Congress and Policy Change offers a clear, timely look at how the U.S. Congress actually makes—and resists—significant shifts in public policy. Edited by Gerald C. Wright, Jr., Leroy N. Rieselbach, and Lawrence C. Dodd, this volume brings together leading congressional scholars to explain why some ideas become law while others stall, and how elections, leadership, rules, and member behavior shape those outcomes.
The book opens with Lawrence Dodd’s member-centered perspective on Congress, building from the basic goals of individual legislators—reelection, policy influence, and power—to show how those goals interact with institutional rules and norms to produce particular policy outcomes. Subsequent chapters track how electoral forces drive change. David W. Brady examines electoral realignments and their impact on congressional action, while Edward G. Carmines and James A. Stimson trace the transformation of civil rights politics in Congress after World War II, explaining how and why the parties came to adopt sharply different racial positions.
Gerald C. Wright then assesses the modern incumbency advantage and demonstrates how increasingly secure House members can dampen Congress’s responsiveness to voter sentiment and slow policy change. Richard F. Fenno, Jr. provides an inside view of “adjusting to the Senate,” following new senators through the fraught transition from campaigners to legislators and showing how they learn to navigate a highly individualistic chamber where each member can obstruct or advance legislation in distinctive ways.
Marjorie Hershey focuses on “campaign learning” as a bridge between elections and policy behavior, arguing that candidates’ experiences with voters, activists, and interest groups during campaigns strongly color the issues they prioritize and the strategies they adopt once in office. On the institutional side, Barbara Sinclair details how House party leaders use tools like expanded whip systems, task forces, and the Rules Committee to build and maintain winning coalitions in a fragmented, postreform House, while Roberta Herzberg explains the many procedural devices—blocking coalitions, rules, and norms—that protect the status quo.
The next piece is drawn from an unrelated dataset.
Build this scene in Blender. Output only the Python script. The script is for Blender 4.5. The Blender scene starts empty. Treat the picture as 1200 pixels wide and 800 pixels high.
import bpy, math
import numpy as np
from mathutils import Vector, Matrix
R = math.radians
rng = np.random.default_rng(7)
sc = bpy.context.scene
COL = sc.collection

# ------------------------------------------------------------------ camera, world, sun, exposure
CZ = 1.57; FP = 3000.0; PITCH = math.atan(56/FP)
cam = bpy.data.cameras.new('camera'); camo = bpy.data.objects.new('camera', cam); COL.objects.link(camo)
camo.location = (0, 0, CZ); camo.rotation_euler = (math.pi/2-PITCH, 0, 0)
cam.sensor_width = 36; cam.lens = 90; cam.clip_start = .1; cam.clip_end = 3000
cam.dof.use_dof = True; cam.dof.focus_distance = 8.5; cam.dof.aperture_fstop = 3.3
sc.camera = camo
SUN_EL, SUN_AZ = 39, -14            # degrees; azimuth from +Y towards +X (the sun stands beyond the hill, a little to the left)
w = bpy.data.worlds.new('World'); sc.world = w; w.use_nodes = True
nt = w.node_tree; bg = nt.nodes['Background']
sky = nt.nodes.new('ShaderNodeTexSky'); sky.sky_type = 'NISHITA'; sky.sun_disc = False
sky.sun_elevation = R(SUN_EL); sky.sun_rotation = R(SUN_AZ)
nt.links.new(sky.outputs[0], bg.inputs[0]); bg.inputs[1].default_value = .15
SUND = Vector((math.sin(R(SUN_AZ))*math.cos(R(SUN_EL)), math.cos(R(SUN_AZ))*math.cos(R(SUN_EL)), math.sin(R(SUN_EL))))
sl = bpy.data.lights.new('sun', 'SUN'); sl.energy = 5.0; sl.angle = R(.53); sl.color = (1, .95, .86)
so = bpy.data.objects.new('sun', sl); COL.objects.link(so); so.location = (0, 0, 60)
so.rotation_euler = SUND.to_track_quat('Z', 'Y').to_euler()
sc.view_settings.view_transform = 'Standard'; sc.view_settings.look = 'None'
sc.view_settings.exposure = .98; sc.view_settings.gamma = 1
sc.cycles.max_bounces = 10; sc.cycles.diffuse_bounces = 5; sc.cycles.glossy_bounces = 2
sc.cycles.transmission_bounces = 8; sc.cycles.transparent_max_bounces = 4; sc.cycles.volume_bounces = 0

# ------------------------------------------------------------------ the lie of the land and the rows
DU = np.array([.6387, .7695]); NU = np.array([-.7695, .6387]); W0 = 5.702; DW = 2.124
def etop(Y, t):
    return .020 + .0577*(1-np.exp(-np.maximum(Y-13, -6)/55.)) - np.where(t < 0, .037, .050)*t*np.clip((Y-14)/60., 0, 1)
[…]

John Ferejohn’s case study of food stamp legislation highlights how logrolling and coalition-building work in practice, revealing how targeted benefits and cross-issue bargains can produce major social policy. In the concluding chapter, Leroy Rieselbach ties these threads together, laying out when Congress is most likely to break from incrementalism and enact major change.
Ideal for students, scholars, and practitioners, Congress and Policy Change offers a rich, concrete account of how electoral dynamics, institutional design, and political leadership combine to shape the direction and pace of American public policy.
This book is about congressional policy making, and particularly processes by which congressional policy changes — and does not change. At times in our history Congress has been a policy initiator, at others it has been the bastion of resistance to new directions of government action. It reflects the will of the citizenry at times, while at others its rules and processes have done more to serve the interests of special and minority interests. In this collection of original essays, each presenting new research on the personal, political, and institutional factors influencing congressional policy change, eleven leading congressional scholars discuss Congress's policy making role from a variety of perspectives. The cumulative effect is to present a coherent and stimulating view of the processes of congressional policy making and policy change.